Personally, if I asked a question and none of the answer solves the question, I'll accept the most helpful one. If none is helpful, I don't accept any answer, and usually I will be able to answer my own question and accept myself in the future.

I've tried that before too, but over-zealous mods still closed as a duplicate - I really believe a lot of them do that without even reading the question, or the question they say is a dupe :/
Can you mention the tags you are experiencing this in? I see this complaint all the time and yet I don't observe it myself despite being quite active on the site (but in only specific tags)...
I don't have a list of tags at the ready, but it has happened enough to piss me off as a pattern.

I can say that I am usually on there looking for help on "advanced" programming or hardware issues. So think long-tail type questions, not the type that you stumble onto early in your career.
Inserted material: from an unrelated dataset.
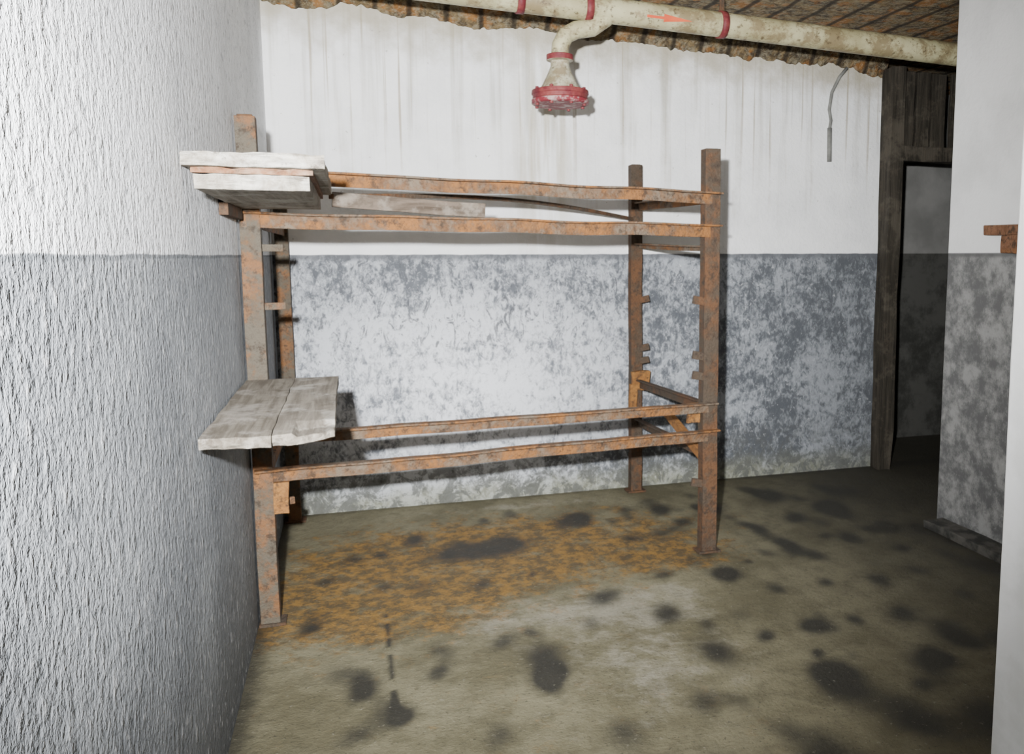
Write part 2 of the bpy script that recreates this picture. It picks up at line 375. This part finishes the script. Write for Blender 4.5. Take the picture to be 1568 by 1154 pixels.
b.box((.085,-1.56,.47),(.14,-1.53,.60),3,jit=.008,cuts=3)
for p in (FL,FR,BR,BL): b.box((p.x-.06 if p.x>.1 else .004,p.y-.045,0),(p.x+.06,p.y+.045,.012),1)
b.prism((.34,-1.46,1.735),(2.07,-.14,1.715),[(-.004,-.010),(.004,-.010),(.004,.010),(-.004,.010)],mi=1,segs=30,bow=(0,0,.05))
b.prism((.35,-1.44,1.725),(.98,-1.36,1.690),[(-.012,-.030),(.012,-.030),(.012,.030),(-.012,.030)],mi=4,segs=12,jit=.006)
b.done(.002)

# ---------------------------------------------------------------- boards on the left wall
def plank(b,xa,xb,ya,yb,za,zb,mi=0,jit=.006,cuts=11,chip=False,rag=0.):
    vs=b.box((xa,ya,za),(xb,yb,zb),mi,cuts=cuts)
    for v in vs:
        n=mnoise.noise_vector(v.co*7.)
        if rag and v.co.y<ya+.02: v.co.y+=rag*abs(mnoise.noise(Vector((v.co.x*22,v.co.z*30,mi))))
        if rag and v.co.y<ya+.1 and v.co.z>zb-.004: v.co.z-=rag*.22*abs(mnoise.noise(Vector((v.co.x*30,1,mi))))
        v.co+=Vector((n.x*jit,n.y*jit*2,n.z*jit*.5))
        if chip and v.co.y<ya+.12 and v.co.x>xb-.10:
            v.co.y+=.07*(v.co.x-(xb-.10))/.10
            if v.co.z>za+.5*(zb-za): v.co.z-=.012
b=B('plank_shelf',[MSHELF,MSHELF2,MPOST])
plank(b,.008,.186,-2.69,-1.57,.988,1.02,0,rag=.02)
plank(b,.188,.348,-2.68,-1.56,.987,1.020,1,chip=True,rag=.03)
b.box((.002,-2.45,.945),(.03,-1.58,.985),2)
b.prism((.02,-2.2,.98),(.30,-2.2,.98),[(-.02,-.03),(.02,-.03),(.02,.0),(-.02,.0)],mi=2)
b.prism((.02,-1.70,.98),(.30,-1.70,.98),[(-.02,-.03),(.02,-.03),(.02,.0),(-.02,.0)],mi=2)
b.done(.003)
b=B('upper_plank_stack',[MBOARD2,MBROWN,MSHELF,MPOST])
plank(b,.006,.352,-2.67,-1.60,1.731,1.768,0,jit=.007,rag=.05)
plank(b,.020,.322,-2.63,-1.60,1.716,1.731,1,jit=.005,rag=.03)
plank(b,.025,.312,-2.62,-1.60,1.676,1.716,0,jit=.006,rag=.04)
b.box((.002,-2.0,1.635),(.03,-1.60,1.676),3)
b.done(.003)

# ---------------------------------------------------------------- pipe, cowl
PY=-.9
def PZ(x): return 2.716-.0386*(x-1.41)
b=B('ceiling_pipe',[MPIPE,MRED,MARROW,MPOST])
b.tube([(x,PY,PZ(x)) for x in np.linspace(0.002,6.88,30)],.062,0,28)
for x in (1.24,1.58,2.30,4.4):
    w=.018
    b.tube([(x-w,PY,PZ(x)),(x+w,PY,PZ(x))],.068,1,28)
    b.box((x-.012,PY-.004,PZ(x)+.055),(x+.012,PY+.004,CZ(x)-.001),3)
def onp(x,a,r=.0632): return (x,PY-r*math.cos(a),PZ(x)+r*math.sin(a))
def patch(xa,xb,a0,a1,b0,b1):
    n=8;L=[]
    for i in range(n+1):
        t=i/n;x=xa+(xb-xa)*t; lo=a0+(b0-a0)*t;hi=a1+(b1-a1)*t
        L.append([b.bm.verts.new(onp(x,lo+(hi-lo)*k/4)) for k in range(5)])
    for i in range(n):
        for k in range(4):
            f=b.bm.faces.new((L[i][k],L[i+1][k],L[i+1][k+1],L[i][k+1])); f.material_index=2
patch(1.87,2.00,-.42,-.22,-.42,-.22); patch(1.96,2.11,-.62,-.02,-.33,-.31)
b.tube([(1.70,PY,PZ(1.7)),(1.67,PY-.0,2.665),(1.60,PY,2.615),(1.52,PY,2.60),(1.465,PY,2.57),(1.44,PY,2.52),(1.436,PY,2.476)],.043,0,22)
b.done()
b=B('exhaust_cowl',[MCONE,MRED,MPINK])
b.lathe((1.436,PY),[(.042,2.475,1),(.066,2.475,1),(.066,2.448,1),(.046,2.444,0),(.046,2.42,0),(.060,2.385,0),(.088,2.33,0),(.105,2.305,0),(.140,2.303,1),(.142,2.285,1),(.136,2.280,1),(.136,2.262,1),(.142,2.258,1),(.142,2.240,2),(.132,2.235,2)],44)
for k in range(8):
    a=k*math.pi/4+.2; b.lathe((1.436+.124*math.cos(a),PY+.124*math.sin(a)),[(.009,2.315,1),(.009,2.225,1)],8)
b.done(.002)

b=B('hanging_cable',[MCABLE])
pts=[(3.60,-.03,2.72),(3.55,-.02,2.66),(3.50,-.014,2.56),(3.485,-.012,2.45),(3.50,-.012,2.38),(3.488,-.012,2.30)]
b.tube(pts,.011,0,10); b.tube([(3.488,-.018,2.33),(3.492,-.018,2.11)],.016,0,10); b.done()

# ---------------------------------------------------------------- wooden doorway at the far right
b=B('door_1',[MDARKW])
b.box((3.885,-.13,0),(3.985,-.012,2.73),cuts=8,jit=.016)
b.box((3.97,-.12,2.12),(5.1,-.02,2.22),cuts=5,jit=.010)
b.box((4.95,-.12,0),(5.08,-.02,2.70),cuts=5,jit=.010)
for i in range(7):
    x=4.0+i*.135; b.box((x,-.06+.012*(i%3),2.2),(x+.11,-.035+.012*(i%3),2.72),cuts=3,jit=.010)
b.done(.004)
b=B('rusty_wall_bracket',[MBRK])
b.box((3.47,-2.1,1.590),(3.508,-1.52,1.640),cuts=4,jit=.008)
b.box((3.475,-1.80,1.50),(3.508,-1.64,1.59),cuts=3,jit=.008)
b.done(.004)
b=B('concrete_curb',[MCRACK]); b.box((3.38,-2.1,0),(3.508,-1.27,.045),cuts=4,jit=.008); b.done(.004)

# ---------------------------------------------------------------- lights
def look(o,t):
    o.rotation_euler=(Vector(t)-o.location).to_track_quat('-Z','Y').to_euler()
ld=bpy.data.lights.new('hand_torch','SPOT'); ld.energy=2400; ld.spot_size=math.radians(90); ld.spot_blend=1.; ld.shadow_soft_size=.035; ld.color=(.98,.99,1.)
lo=bpy.data.objects.new('hand_torch',ld); lo.location=(.22,-5.1,1.70); COL.objects.link(lo); look(lo,(1.05,0,1.62))
ld=bpy.data.lights.new('fill_light','AREA'); ld.energy=26; ld.size=1.6; ld.color=(.97,.98,1.)  # added area fill behind the camera, no fitting there
l2=bpy.data.objects.new('fill_light',ld); l2.location=(1.3,-5.6,2.4); COL.objects.link(l2); look(l2,(.8,-1.5,1.7))
w=bpy.data.worlds.new('w'); S.world=w; w.use_nodes=True
w.node_tree.nodes['Background'].inputs[0].default_value=(.95,.97,1,1); w.node_tree.nodes['Background'].inputs[1].default_value=.07

# ---------------------------------------------------------------- camera
psi,th,rho=.2978,.1185,-.0028
fwd=Vector((math.sin(psi)*math.cos(th),math.cos(psi)*math.cos(th),-math.sin(th)))
r0=Vector((math.cos(psi),-math.sin(psi),0)); u0=r0.cross(fwd)
r=r0*math.cos(rho)+u0*math.sin(rho); u=u0*math.cos(rho)-r0*math.sin(rho)
cd=bpy.data.cameras.new('camera'); cd.sensor_width=36; cd.sensor_fit='HORIZONTAL'; cd.lens=1298.02/1569*36
cd.shift_x=(784.5-935.68)/1569; cd.shift_y=(544.55-577.5)/1569; cd.clip_start=.02
co=bpy.data.objects.new('camera',cd); COL.objects.link(co)
mt=Matrix((r,u,-fwd)).transposed().to_4x4(); mt.translation=Vector((.406,-5.0945,1.5)); co.matrix_world=mt
S.camera=co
At one point I was beginning to think that the mods just did not technically understand the questions and that was why they had an itchy "dupe" trigger finger.

Darn I might have to peel the SO sticker off the back of my MacBook.
SO has been on the decline quite long already, drowning in a sea of homework question, fix my bugs beggars and editors running perfectly fine answers. finding relevant solutions is as hard as ever and asking moderately difficult questions just gets you nowhere. long standing issues, like a way to tag library versions to avoid people ending in stale answers or restrict your area of expertise properly as to be able to quickly network with other in the field working on the same problem were never addressed, meanwhile we got a disfunctional job board that did the opposite of attracting talent, resulting instead in a horde of resume padding desperados copy pasting answer off a script in all questions tagged java or xml

the moment to remove that sticker was c.a 2013

Heh, I hadn't considered that. I was trying to find space for a new sticker last night, I think I may have just found my answer.